Serbia and Montenegro - Domestic policy



Serbia and Montenegro's economic issues remain daunting and probably the first priority among domestic problems. The economic health of Serbia and Montenegro is linked to that of the entire Balkan region. Following the handing over of Miloševic to the war crimes tribunal in The Hague, the United States, European Union (EU), and the World Bank pledged US $1.3 billion to help rebuild the former Yugoslavia's economy, which was ravaged by war. Serbia and Montenegro is in debt to the tune of around US$ 12 billion, and needs to attract foreign direct investment. Money is needed to rebuild roads and bridges, and to pay the salaries of teachers, doctors, and other state workers. Although there has been a degree of recovery in the country, much of the economy was still operating at only 50% capacity in 2001. However, despite slow progress in privatization and the effects of the global economic downturn, in 2003 economic growth was projected to be around 4.5%.

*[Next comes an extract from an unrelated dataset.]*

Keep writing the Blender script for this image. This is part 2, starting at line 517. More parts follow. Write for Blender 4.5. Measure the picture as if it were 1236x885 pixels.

The union of the Serbian and Montenegrin republics as the state of Serbia and Montenegro in 2003 has done much to dash the separatist hopes of Kosovar Albanians in the immediate future. Although operating under a fair amount of local autonomy, Kosovo is still governed by the UN Interim Administration Mission in Kosovo (UNMIK), and is dependent upon the international community for financial and technical assistance; UNMIK also collects taxes and manages the budget. Even though the Serbian and Montenegrin republics are allowed to hold referendums on independence in 2006, most observers do not expect Kosovo to attempt to unite with Macedonian Albanians to form a separate state.

Serbia and Montenegro still faces the problem of corruption in society, as many of Miloševic's cronies still hold positions of power in government and business.

Marovic will preside over Serbia and Montenegro's move toward political and economic stability. The fact that he is a Montenegrin tempers traditional Serbian dominance of the region.